6 de març del 2017

Male crime writers eclipsed by golden age of female authors brought back into print

[The Telegraph, 5 march 2017]

Hannah Furness


The British Library is working to bring forgotten male crime writers back into print, after they were eclipsed in their own Golden Age by women who were simply better. 

The British Library's classic crime project, which sees long-lost novels rediscovered and published for a new generation, features a disproportionate amount of men, the managing editor behind it said. 

But the discrepancy is not down to modern day sexism, but a rare quirk of publishing history which made 1930s Britain arguably the only time and genre where women firmly ruled the roost.
As such, the best-selling and most-acclaimed writers of the day were women, leaving their male rivals swiftly falling out of print and the public consciousness. 

The British Library project is now helping to correct that imbalance, bringing lesser-known works back to readers' bookshelves.

The works, which are designed with vintage covers and have been bestsellers, are sold by the library, with profits ploughed back into its archival and exhibition work. 

Speaking at the Emirates Airline Festival of Literature in Dubai, Robert Davies, who is responsible for the project, said he had previously been challenged over the number of men on the classics list. 

The current catalogue shows just three out of 38 books written by a woman, and all of those from one author, Mavis Doriel Hay. 

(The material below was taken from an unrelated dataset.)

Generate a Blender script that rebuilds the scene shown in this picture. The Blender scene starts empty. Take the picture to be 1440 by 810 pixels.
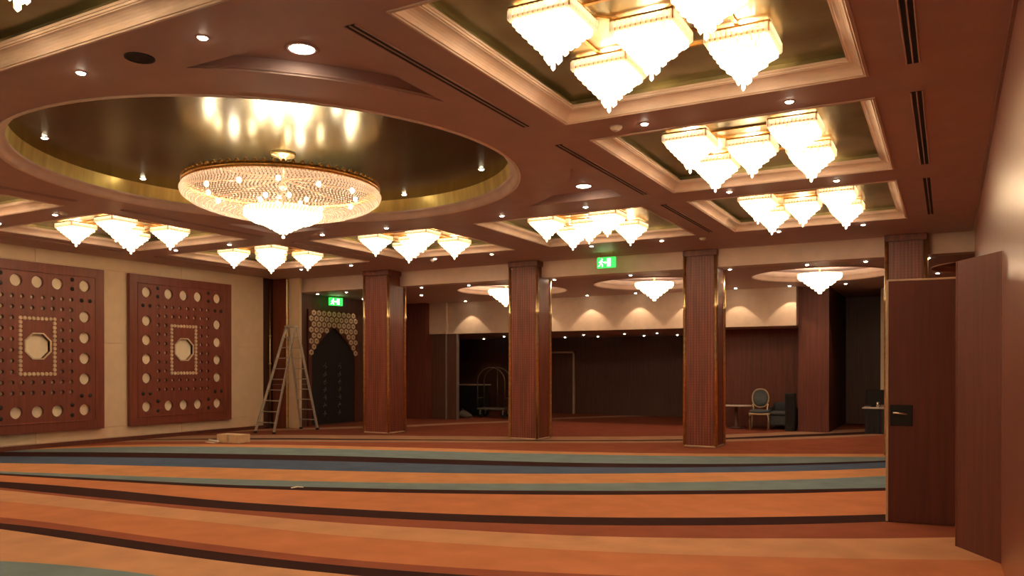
import bpy, bmesh, math, random
from math import pi, sin, cos, tan, radians, hypot
from mathutils import Vector, Matrix
from mathutils.geometry import delaunay_2d_cdt
import numpy as np

random.seed(7)
S = bpy.context.scene
COL = S.collection

# ------------------------------------------------------------------ camera, world, exposure
cam = bpy.data.cameras.new('camera')
cam_o = bpy.data.objects.new('camera', cam)
COL.objects.link(cam_o)
cam.sensor_width = 36.0
cam.lens = 1118.13 / 1440 * 36.0
cam.shift_y = (522.38 - 405) / 1440
cam.clip_start = 0.05
cam.clip_end = 100
cam_o.location = (0, 0, 1.6)
cam_o.rotation_euler = (pi / 2 - 0.0049, 0.0, 0.5021)
S.camera = cam_o

world = bpy.data.worlds.new('world')
S.world = world
world.use_nodes = True
world.node_tree.nodes['Background'].inputs[0].default_value = (0.02, 0.012, 0.008, 1)
world.node_tree.nodes['Background'].inputs[1].default_value = 0.1

S.view_settings.view_transform = 'Standard'
S.view_settings.look = 'None'
S.view_settings.gamma = 1.0
S.view_settings.use_curve_mapping = False
S.view_settings.exposure = 1.0
S.cycles.max_bounces = 8
S.cycles.diffuse_bounces = 6
S.cycles.glossy_bounces = 4
S.cycles.transparent_max_bounces = 12
S.cycles.sample_clamp_indirect = 4.0
S.cycles.caustics_reflective = False
S.cycles.caustics_refractive = False

WARM = (1.0, 0.86, 0.69)
PENDANT_W = 20.0        # watts of one crystal pendant
DOME_W = 3.8           # watts of each lamp in the great chandelier
SMALL_W = 30.0          # watts of a chandelier of the far lobby

H = 3.958               # ceiling height
ZB = 3.60               # far lobby ceiling
ZL = 2.64               # low ceiling behind the bulkhead


# ------------------------------------------------------------------ materials
def lin(c):
    return tuple((v / 12.92 if v <= .04045 else ((v + .055) / 1.055) ** 2.4) for v in c)


def new_mat(name):
    m = bpy.data.materials.new(name)
    m.use_nodes = True
    nt = m.node_tree
    return m, nt, nt.nodes['Principled BSDF']


def noise_mix(nt, bs, c1, c2, scale, detail=4, vec=None, stretch=None):
    tc = nt.nodes.new('ShaderNodeTexCoord')
    mp = nt.nodes.new('ShaderNodeMapping')
    nt.links.new(tc.outputs['Object'], mp.inputs[0])
    if stretch:
        mp.inputs['Scale'].default_value = stretch
    n = nt.nodes.new('ShaderNodeTexNoise')
    n.inputs['Scale'].default_value = scale
    n.inputs['Detail'].default_value = detail
    nt.links.new(mp.outputs[0], n.inputs['Vector'])
    r = nt.nodes.new('ShaderNodeValToRGB')
    r.color_ramp.elements[0].color = (*c1, 1)
    r.color_ramp.elements[1].color = (*c2, 1)
    r.color_ramp.elements[0].position = .3
    r.color_ramp.elements[1].position = .7
    nt.links.new(n.outputs['Fac'], r.inputs[0])
    nt.links.new(r.outputs[0], bs.inputs['Base Color'])
    return n, r


def plain(name, c, rough=.6, metal=0, var=.12, scale=6, bump=0, stretch=None, spec=.5, coat=0):
    m, nt, b = new_mat(name)
    c1 = tuple(v * (1 - var) for v in c)
    c2 = tuple(min(1, v * (1 + var)) for v in c)
    n, r = noise_mix(nt, b, c1, c2, scale, stretch=stretch)
    b.inputs['Roughness'].default_value = rough
    b.inputs['Metallic'].default_value = metal
    b.inputs['Specular IOR Level'].default_value = spec
    b.inputs['Coat Weight'].default_value = coat
    b.inputs['Coat Roughness'].default_value = .25
    if bump:
        bp = nt.nodes.new('ShaderNodeBump')
        bp.inputs['Strength'].default_value = bump
        bp.inputs['Distance'].default_value = .01
        nt.links.new(n.outputs['Fac'], bp.inputs['Height'])
        nt.links.new(bp.outputs[0], b.inputs['Normal'])
    return m


def emit(name, c, s):
    m, nt, b = new_mat(name)
    b.inputs['Base Color'].default_value = (*c, 1)
    b.inputs['Emission Color'].default_value = (*c, 1)
    b.inputs['Emission Strength'].default_value = s
    return m


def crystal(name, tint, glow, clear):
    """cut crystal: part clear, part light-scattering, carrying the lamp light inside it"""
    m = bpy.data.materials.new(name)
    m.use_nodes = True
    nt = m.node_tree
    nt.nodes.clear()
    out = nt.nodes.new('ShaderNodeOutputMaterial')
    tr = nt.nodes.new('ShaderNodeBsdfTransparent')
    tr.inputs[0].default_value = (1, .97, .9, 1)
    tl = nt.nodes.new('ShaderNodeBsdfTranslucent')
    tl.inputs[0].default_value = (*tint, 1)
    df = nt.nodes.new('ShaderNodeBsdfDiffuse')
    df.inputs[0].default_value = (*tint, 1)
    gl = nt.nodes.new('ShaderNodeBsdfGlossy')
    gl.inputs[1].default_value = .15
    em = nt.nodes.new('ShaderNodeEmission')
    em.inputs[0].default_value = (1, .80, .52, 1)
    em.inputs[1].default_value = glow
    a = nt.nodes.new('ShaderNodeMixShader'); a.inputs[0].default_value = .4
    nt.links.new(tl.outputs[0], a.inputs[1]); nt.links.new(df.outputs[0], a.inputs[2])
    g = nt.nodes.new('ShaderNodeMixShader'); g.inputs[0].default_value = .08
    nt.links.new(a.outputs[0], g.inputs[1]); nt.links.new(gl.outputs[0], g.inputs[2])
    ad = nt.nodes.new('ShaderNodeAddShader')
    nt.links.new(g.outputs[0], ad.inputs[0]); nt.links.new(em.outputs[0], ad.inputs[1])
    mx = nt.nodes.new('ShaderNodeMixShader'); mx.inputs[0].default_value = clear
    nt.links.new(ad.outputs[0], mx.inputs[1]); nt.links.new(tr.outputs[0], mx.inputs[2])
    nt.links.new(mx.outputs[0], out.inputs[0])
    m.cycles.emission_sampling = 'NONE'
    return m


def wood(name, c, rough=.4, stripes=0, coat=.0, var=.35):
    """veneer: grain stretched along the height, optional fine pinstripes and cross lines"""
    m, nt, b = new_mat(name)
    c1 = tuple(v * (1 - var) for v in c)
    c2 = tuple(v * (1 + var) for v in c)
    n, r = noise_mix(nt, b, c1, c2, 9, detail=6, stretch=(2.2, 2.2, .12))
    b.inputs['Roughness'].default_value = rough
    b.inputs['Coat Weight'].default_value = coat
    b.inputs['Coat Roughness'].default_value = .3
    if stripes:
        tc = nt.nodes.new('ShaderNodeTexCoord')
        w = nt.nodes.new('ShaderNodeTexWave')
        w.bands_direction = 'DIAGONAL'
        w.inputs['Scale'].default_value = stripes
        w.inputs['Distortion'].default_value = .0
        mp = nt.nodes.new('ShaderNodeMapping')
        mp.inputs['Scale'].default_value = (1, 1, .0)
        nt.links.new(tc.outputs['Object'], mp.inputs[0])
        nt.links.new(mp.outputs[0], w.inputs[0])
        w2 = nt.nodes.new('ShaderNodeTexWave')
        w2.bands_direction = 'Z'
        w2.inputs['Scale'].default_value = 6.0
        nt.links.new(tc.outputs['Object'], w2.inputs[0])
        mm = nt.nodes.new('ShaderNodeMath'); mm.operation = 'MULTIPLY_ADD'
        mm.inputs[1].default_value = .35
        nt.links.new(w2.outputs['Fac'], mm.inputs[0]); nt.links.new(w.outputs['Fac'], mm.inputs[2])
        mr = nt.nodes.new('ShaderNodeMapRange')
        mr.inputs['To Min'].default_value = .62; mr.inputs['To Max'].default_value = 1.25
        mr.inputs['From Max'].default_value = 1.35
        nt.links.new(mm.outputs[0], mr.inputs[0])
        mx = nt.nodes.new('ShaderNodeMix'); mx.data_type = 'RGBA'; mx.blend_type = 'MULTIPLY'
        mx.inputs[0].default_value = 1
        nt.links.new(r.outputs[0], mx.inputs[6]); nt.links.new(mr.outputs[0], mx.inputs[7])
        nt.links.new(mx.outputs[2], b.inputs['Base Color'])
    return m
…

But, he said, the reason was simple: those male writers were "next tier" in their own day, overshadowed by the so-called "crime queens" including Agatha Christie, Dorothy L Sayers, Marjorie Allingham, Ngaio Marsh, Josephine Tey, and Gladys Mitchell. 

"It's something I've been challenged about in the past, that so many of the writers we publish are men," he said. 

"That's not because of sexism, that's because the women's writers were often still in print and retained their popularity. 

"It was actually their male contemporaries who dropped out of view. 

"It might be unique in this genre, that the women writers are the ones who survived." 

He added: "I think the brutal truth is that the top four or five writers in this period were women. They're in a league of their own. 

"I don't think there was a weird sexism against male writers in the period. It was just that the best had been kept in print and the next tier had been forgotten about for too long." 

Martin Edwards, author and president of the Detection Club, said the success of British female writers in the 1930s was exceptional, with even the United States at the time still largely dominated by male authors. 

"In those days, once you were out of print you're out of print," he told an audience. "Books sank out of sight pretty quickly. 

"Really, it was the quality of what they were writing. There are clear reasons as to why those books [by women] found fame, why they had high sales and why they deserved it." 

The British Library's next project, called "Foreign Bodies", will see them republish forgotten international works of crime fiction. 

Some of the classics may go on to television adaptations, Davies added.